Deciphering the Structure and Association Behavior in Aqueous Lithium Nitrate Solution

Abstract

Among all associative species, lithium ions predominantly form a four-coordinated tetrahedral structure, with exceptions occurring only rarely in the case of five-coordinated structures, which exhibit higher energy. As the concentration of the lithium nitrate solution increases, an ion association process may occur, accompanied by multiple ion pair transformations. This study employs micro-Raman spectroscopy and component analysis methods to investigate lithium nitrate hexahydrate aqueous solutions with water-to-salt molar ratios (WSR) ranging from 1 to 22. Within the examined concentration range, as the solution concentration increases, the characteristic vibration wavenumber of nitrate ions shifts from 1047 to 1062 cm⁻¹, while the half-peak width broadens from 14.5 to 25 cm⁻¹. In dilute lithium nitrate solutions, lithium ions and nitrate ions adopt tetrahedral (tetrahydrate) and bowl-shaped (hexahydrate) structures, respectively.

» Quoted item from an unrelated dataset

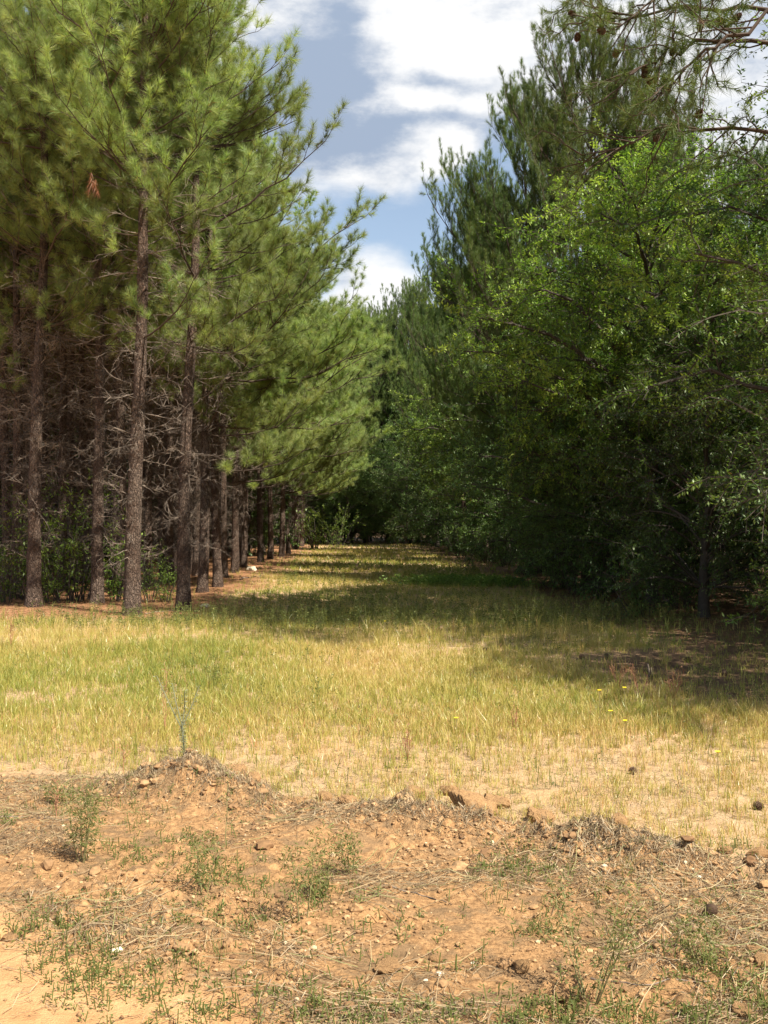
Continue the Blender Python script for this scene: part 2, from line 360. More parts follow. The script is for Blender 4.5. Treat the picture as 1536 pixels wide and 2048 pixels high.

Depending on the WSR: At WSR ≥ 5, the primary species include free hydrated ions, solvent-shared ion pairs (SIP), and contact ion pairs (CIP). When 12.5 ≤ WSR < 20, the main species are solvent-shared ion pairs. For WSR < 5, the predominant species consist of two types of ion pairs: CIP and complex ion pairs, with the amounts of free ions and CIP rapidly decreasing to zero. As WSR decreases from 5 to 1, the proportion of CIP diminishes from a maximum of 35% to 0%, while the percentage of Complex species increases significantly. Notably, when the WSR approaches 1, the percentage content of Complex species reaches approximately 95%.